Suppressing Acoustomigration and Temperature Rise for High-power Robust Acoustics

TL;DR

This paper introduces a layered acoustic wave platform that significantly reduces temperature rise and enhances power handling in high-frequency SAW devices by innovative thermal and mechanical boundary engineering.

Contribution

It presents a novel multilayer design that enables simultaneous stress redistribution and thermal dissipation, surpassing previous substrate-focused thermal management approaches.

Findings

Achieves 70% reduction in temperature rise at 2 GHz under same power.

Demonstrates a threshold power density over 45.61 dBm/mm2, surpassing state-of-the-art.

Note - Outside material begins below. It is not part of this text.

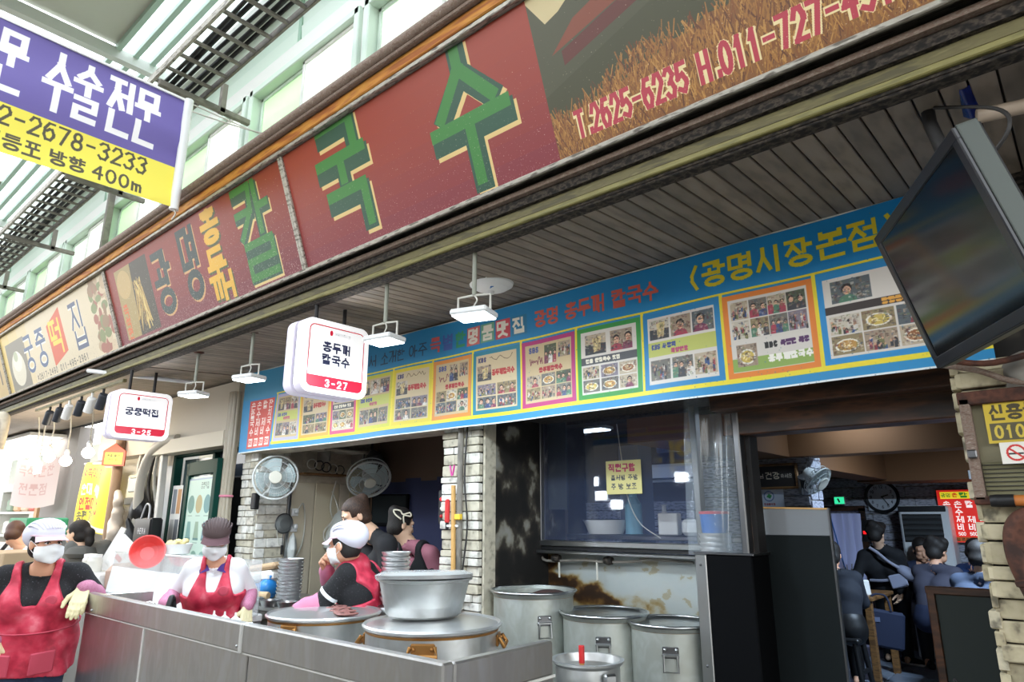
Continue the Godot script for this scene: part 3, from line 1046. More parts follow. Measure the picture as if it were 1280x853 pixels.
func materials() -> void:
	M.black = hexm("101012", 0.5)
	M.dark = hexm("1c1b1b", 0.6)
	M.white = hexm("e9e9e6", 0.5)
	M.paint_white = hexm("dfe0da", 0.45)
	M.mint = hexm("cfe0d2", 0.5)
	M.mint_dark = hexm("8fb39b", 0.5)
	M.green_beam = hexm("b4cbbb", 0.5)
	M.skin = hexm("d6a283", 0.55)
	M.skin_pale = hexm("e3bb9d", 0.55)
	M.lip = hexm("b0605a", 0.5)
	M.hair = grain(hexm("ffffff", 0.7), noise_tex(95, 0.03, [Color("0e0b09"), Color("1b1613"), Color("2c2420")], [0.3, 0.5, 0.8], 4, Vector2(4, 1)), Vector3(9, 5, 9))
	M.hair_brown = grain(hexm("ffffff", 0.65), noise_tex(96, 0.03, [Color("20150f"), Color("36251b"), Color("5a3f2e")], [0.3, 0.5, 0.8], 4, Vector2(4, 1)), Vector3(9, 5, 9))
	M.eye_white = hexm("e8e4de", 0.3)
	M.red_apron = hexm("c42a42", 0.6)
	M.red_trim = hexm("c4475c", 0.65)
	M.pink = hexm("c07a9a", 0.8)
	M.glove = hexm("e6dcb0", 0.55)
	M.mask = hexm("eef0f0", 0.8)
	M.denim = hexm("2d3d58", 0.85)
	M.navy = hexm("16203a", 0.8)
	M.cloth_black = hexm("15161a", 0.85)
	M.cloth_white = hexm("e4e4e6", 0.85)
	M.steel = hexm("b9bcbd", 0.28, 1.0)
	M.steel_bright = hexm("d4d6d7", 0.3, 0.75)
	M.steel_dark = hexm("77787a", 0.35, 1.0)
	M.chrome = hexm("d8d8d8", 0.15, 1.0)
	M.brass = hexm("a87a45", 0.45, 0.8)
	M.rust = grain(hexm("ffffff", 0.75, 0.2), noise_tex(31, 0.02, [Color("33201a"), Color("4f2f22"), Color("5f3a2b"), Color("45291f")], [0.2, 0.45, 0.65, 0.85]), Vector3(2, 2, 2))
	M.wood = grain(hexm("ffffff", 0.6), noise_tex(12, 0.01, [Color("5d4023"), Color("8a6336"), Color("6b4a28")], [0.3, 0.5, 0.75], 4, Vector2(1, 6)), Vector3(2, 2, 2))
	M.wood_pale = hexm("c69a5a", 0.6)
	M.wood_dark = grain(hexm("ffffff", 0.5), noise_tex(17, 0.008, [Color("22150d"), Color("3d2516"), Color("55341f"), Color("2b1a10")], [0.25, 0.45, 0.65, 0.85], 4, Vector2(1, 5)), Vector3(1.2, 1.2, 1.2))
	M.stainless = grain(hexm("ffffff", 0.34, 0.9), noise_tex(3, 0.012, [Color("a5a3a0"), Color("adacab"), Color("aaa7a2"), Color("b2b2b2")], [0.25, 0.45, 0.6, 0.8], 4, Vector2(3, 1)), Vector3(0.8, 0.8, 0.8))
	M.aluminium = grain(hexm("ffffff", 0.38, 0.85), noise_tex(4, 0.02, [Color("bfc2c0"), Color("c8cac9"), Color("c3c5c2"), Color("cdd0cf")], [0.25, 0.45, 0.6, 0.8], 4), Vector3(1.2, 0.8, 1.2))
	M.pot_grey = grain(hexm("ffffff", 0.42, 0.55), noise_tex(5, 0.02, [Color("a7aaa2"), Color("b1b6b0"), Color("aaaea6"), Color("b7bcb7")], [0.25, 0.45, 0.6, 0.8], 4), Vector3(1.2, 0.7, 1.2))
	M.concrete = grain(hexm("ffffff", 0.9), noise_tex(7, 0.02, [Color("6f6b64"), Color("8a857c"), Color("7d7870")], [0.3, 0.5, 0.7]), Vector3(0.6, 0.6, 0.6))
	M.plaster = grain(hexm("ffffff", 0.9), noise_tex(8, 0.016, [Color("ada291"), Color("c9bfab"), Color("beb4a0"), Color("d2c9b6")], [0.25, 0.45, 0.6, 0.8]), Vector3(0.8, 0.8, 0.8))
	M.plaster_dirty = grain(hexm("ffffff", 0.85), noise_tex(9, 0.014, [Color("0f0d0b"), Color("1d1a16"), Color("3a352c"), Color("7f7c70"), Color("8f8f88")], [0.3, 0.5, 0.62, 0.72, 0.85], 6), Vector3(0.9, 0.7, 0.9))
	M.soot_panel = grain(hexm("ffffff", 0.5, 0.25), noise_tex(10, 0.008, [Color("1c120b"), Color("5b4021"), Color("9c8d6c"), Color("b3b8b6"), Color("b9bfbe")], [0.30, 0.40, 0.46, 0.53, 0.8], 5), Vector3(0.55, 0.7, 0.55))
	M.stones = []
	for i in 4:
		var c := [Color("d9d6cc"), Color("cfcabc"), Color("e2e0d8"), Color("c4bda9")][i] as Color
		M.stones.append(grain(hexm("ffffff", 0.9), noise_tex(40 + i, 0.03, [c.darkened(0.25), c.darkened(0.06), c, c.lightened(0.08)], [0.1, 0.35, 0.6, 0.9], 5, Vector2(1, 1)), Vector3(1.6, 1.6, 1.6)))
	M.stones_dim = []
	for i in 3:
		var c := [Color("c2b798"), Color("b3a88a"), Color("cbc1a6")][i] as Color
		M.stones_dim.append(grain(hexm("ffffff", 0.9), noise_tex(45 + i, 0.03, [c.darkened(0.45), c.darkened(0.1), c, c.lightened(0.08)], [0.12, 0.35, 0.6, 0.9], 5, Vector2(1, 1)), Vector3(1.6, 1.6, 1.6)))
	M.stones_cold = []
	for i in 2:
		var c := [Color("b4b4bd"), Color("a3a3ae")][i] as Color
		M.stones_cold.append(grain(hexm("ffffff", 0.9), noise_tex(50 + i, 0.03, [c.darkened(0.3), c, c.lightened(0.12)], [0.2, 0.5, 0.8], 5, Vector2(1, 2)), Vector3(2, 4, 2)))
	M.slats = []
	for i in 4:
		var c := [Color("7b7064"), Color("73695d"), Color("83776a"), Color("6d645a")][i] as Color
		M.slats.append(grain(hexm("ffffff", 0.55), noise_tex(60 + i, 0.02, [c.darkened(0.15), c, c.lightened(0.05)], [0.2, 0.5, 0.85], 4, Vector2(2, 1)), Vector3(1.2, 1.2, 0.6)))
	M.olive = grain(hexm("ffffff", 0.6), noise_tex(70, 0.02, [Color("4c4629"), Color("665f38"), Color("5c5431"), Color("716a42")], [0.25, 0.45, 0.65, 0.85]), Vector3(0.8, 5, 5))
	M.olive_light = grain(hexm("ffffff", 0.6), noise_tex(71, 0.02, [Color("6b663a"), Color("837c48"), Color("777040")], [0.25, 0.5, 0.8]), Vector3(0.8, 5, 5))
	M.grime = grain(hexm("ffffff", 0.9), noise_tex(72, 0.05, [Color("161310"), Color("2b2520"), Color("4c443a"), Color("241e19")], [0.3, 0.5, 0.7, 0.85], 5), Vector3(2, 3, 3))
	M.trim_weathered = grain(hexm("ffffff", 0.7, 0.2), noise_tex(73, 0.05, [Color("6b5548"), Color("84766a"), Color("765f52"), Color("988c80")], [0.25, 0.45, 0.65, 0.85], 5), Vector3(2, 5, 5))
	M.trim_orange = grain(hexm("ffffff", 0.6), noise_tex(74, 0.03, [Color("a8612a"), Color("c98433"), Color("d4973c"), Color("b57032")], [0.25, 0.45, 0.65, 0.85], 4), Vector3(0.3, 4, 4))
	M.trim_silver = grain(hexm("ffffff", 0.5, 0.5), noise_tex(75, 0.04, [Color("6b655c"), Color("b9b5aa"), Color("a49e92")], [0.25, 0.5, 0.8], 5), Vector3(1, 5, 5))
	M.glass = pane(Color(0.55, 0.64, 0.85), 0.05)
	M.acrylic = pane(Color(0.95, 0.97, 0.97), 0.15, 0.08)
	M.film = pane(Color(0.8, 0.86, 0.9), 0.16, 0.12)
	M.bag_black = hexm("141416", 0.35)
	M.cable = hexm("2a2826", 0.6)
	M.cable_pale = hexm("c9c7bd", 0.6)
	M.brown_wall = hexm("6a4626", 0.8)
	M.brown_dark = hexm("4a3018", 0.8)
	M.green_door = hexm("123a31", 0.6)
	M.green_door.metallic_specular = 0.2
	M.plastic_white = hexm("e4e6e6", 0.4)
	M.plastic_fan = hexm("c6c9c6", 0.4)
	M.matt_black = hexm("0c0d0f", 0.7)
	M.matt_black.metallic_specular = 0.15
	M.matt_grey = hexm("1a1f20", 0.6)
	M.matt_grey.metallic_specular = 0.2
	M.yellow = hexm("e8c33a", 0.6)
	M.red = hexm("c92a2a", 0.5)
	M.blue = hexm("1f6fbf", 0.45)
	M.steam_grey = hexm("5b5d60", 0.4, 0.8)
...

Attains a temperature coefficient of frequency of -13 ppm/C with minimal dispersion.

Abstract

High-frequency acoustic wave transducers, vibrating at gigahertz (GHz), favored for their compact size, are not only dominating the front-end of mobile handsets but are also expanding into various interdisciplinary fields, including quantum acoustics, acoustic-optics, acoustic-fluids, acoustoelectric, and sustainable power conversion systems. However, like strong vibration can "shake off" substances and produce heat, a long-standing bottleneck has been the ability to harness acoustics under high-power vibration loads, while simultaneously suppressing temperature rise, especially for IDT-based surface acoustic wave (SAW) systems. Here, we proposed a layered acoustic wave (LAW) platform, utilizing a quasi-infinite multifunctional top layer, that redefines mechanical and thermal boundary conditions to overcome three fundamental challenges in high-power acoustic wave vibration: self-heating, thermal instability, and acoustomigration. By simply leveraging a simplified, thick single-material overlayer to achieve electro-thermo-mechanical co-design, this acoustic platform moves beyond prior substrate-focused thermal management in SAW technology. It demonstrates, for the first time from the top boundary, simultaneous redistribution of the von Mises stress field and the creation of an efficient vertical thermal dissipation path. The LAW transducer, vibrating at over 2 GHz, achieves a 70% reduction in temperature rise under identical power loads, a first-order temperature coefficient of frequency (TCF) of -13 ppm/C with minimal dispersion, and an unprecedented threshold power density of 45.61 dBm/mm2 - over one order-of-magnitude higher than that of state-of-the-art thin-film surface acoustic wave (TF-SAW) counterparts at the same wavelength.